The Greencastle Regatta committee recently launched a campaign urging local people to bring regatta memorabilia to the Inishowen Maritime Museum.

Greencastle Regatta committee members, Gemma Havlin, left, and Joanne McClenaghan. So far the response to the call for memorabilia has been poor, with only a few people bringing in old photos and the like to the maritime museum.
“We would take stuff from Stroove and Moville Regattas as well as Greencastle. Maybe you have old photos or perpetual cups.
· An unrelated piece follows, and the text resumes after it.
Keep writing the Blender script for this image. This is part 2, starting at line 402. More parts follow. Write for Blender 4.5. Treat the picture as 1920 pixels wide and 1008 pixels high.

The more we can find out about the history of the local regattas the better,” said
Gemma Havlin, manager of the Inishowen Maritime Museum.
People are invited to bring their regatta artefacts into the museum where they will be scanned or photographed.
“You don’t have to be worried about losing your pictures, we’ll scan them in and give the original back to you,” she added.
The new website will be used to promote forthcoming regattas as well as give people from the area now living abroad the chance to share in the event.
“We hope to put video footage on the website. We already have some film of old regattas that we want to put on the site.”
The regatta committee is trying to find out more about the origins of the long running Greencastle Sea festival, which they will also post online.
“Black Saturday happened in 1739 and the year after that there was a regatta to help benefit the families of those Fishermen lost in the tragedy. That could make the Greencastle regatta the oldest in Europe. At the minute we have records of regattas going back to the 1890s,” added Mrs Havlin who said this year’s Greencastle regatta would be a more family oriented event.
“Yes we want to have good bands, but the regatta shouldn’t just be about beer and music. It should be a celebration of the sea and it’s resources and the diversity of the [fishing] industry.”